The resurrection shows God’s power. The cross shows God’s character.
At the cross, we believe God stepped into human suffering rather than standing at a distance. The worst humanity could inflict became the place where forgiveness was offered. The cross reminds us that redemption wasn’t achieved through force or conquest, but through self-giving love.
Remove the cross entirely, and resurrection risks becoming triumph without context. Keep only the cross, and the story risks ending in tragedy.
When Christians look at the cross, whether empty or bearing Christ’s image, they’re looking toward the same reality: a moment where death was confronted and transformed. Not a symbol of ongoing defeat, but of finished redemption.
In the end, the diversity of Christian symbolism may be less about disagreement and more about perception.

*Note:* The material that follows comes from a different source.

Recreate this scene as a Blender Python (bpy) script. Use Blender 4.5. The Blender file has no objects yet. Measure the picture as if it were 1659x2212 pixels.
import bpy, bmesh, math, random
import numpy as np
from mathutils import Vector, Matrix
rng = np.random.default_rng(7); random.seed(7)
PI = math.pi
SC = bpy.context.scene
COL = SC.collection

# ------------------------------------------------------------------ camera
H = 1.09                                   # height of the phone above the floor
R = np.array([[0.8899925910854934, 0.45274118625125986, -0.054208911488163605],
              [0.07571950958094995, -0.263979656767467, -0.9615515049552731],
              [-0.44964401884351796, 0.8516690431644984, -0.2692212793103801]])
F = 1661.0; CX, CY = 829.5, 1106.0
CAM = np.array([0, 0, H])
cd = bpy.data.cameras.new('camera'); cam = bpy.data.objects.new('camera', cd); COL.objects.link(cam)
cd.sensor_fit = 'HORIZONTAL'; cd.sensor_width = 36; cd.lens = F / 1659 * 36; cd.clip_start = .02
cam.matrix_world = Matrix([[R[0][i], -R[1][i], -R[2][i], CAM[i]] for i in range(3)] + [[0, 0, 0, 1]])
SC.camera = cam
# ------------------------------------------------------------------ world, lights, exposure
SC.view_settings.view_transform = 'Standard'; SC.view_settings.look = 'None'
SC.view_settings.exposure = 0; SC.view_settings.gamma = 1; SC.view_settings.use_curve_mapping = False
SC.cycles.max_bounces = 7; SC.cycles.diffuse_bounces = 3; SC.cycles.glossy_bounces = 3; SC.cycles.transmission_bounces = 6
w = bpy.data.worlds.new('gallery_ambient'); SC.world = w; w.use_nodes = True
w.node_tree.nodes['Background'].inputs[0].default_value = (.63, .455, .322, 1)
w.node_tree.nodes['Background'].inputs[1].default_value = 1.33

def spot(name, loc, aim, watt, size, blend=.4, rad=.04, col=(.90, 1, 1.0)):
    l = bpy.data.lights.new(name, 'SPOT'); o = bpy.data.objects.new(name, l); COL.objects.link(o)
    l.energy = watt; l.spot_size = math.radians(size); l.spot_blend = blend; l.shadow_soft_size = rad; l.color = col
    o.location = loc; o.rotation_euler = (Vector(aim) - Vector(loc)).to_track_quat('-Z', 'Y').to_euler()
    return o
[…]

Some believers stand at the foot of the cross, remembering the cost of love. Others stand before the empty tomb, celebrating victory over death. Both are looking at the same Savior.
And when our differences are merely a matter of perspective, and the message remains the same, it would serve us well to hold those differences with humility. Not every variation is a threat. Sometimes it’s just another angle on the same truth.
Maybe the cross continues to endure as Christianity’s central symbol because it refuses to let us forget either reality: that salvation was costly, and that death did not have the final word.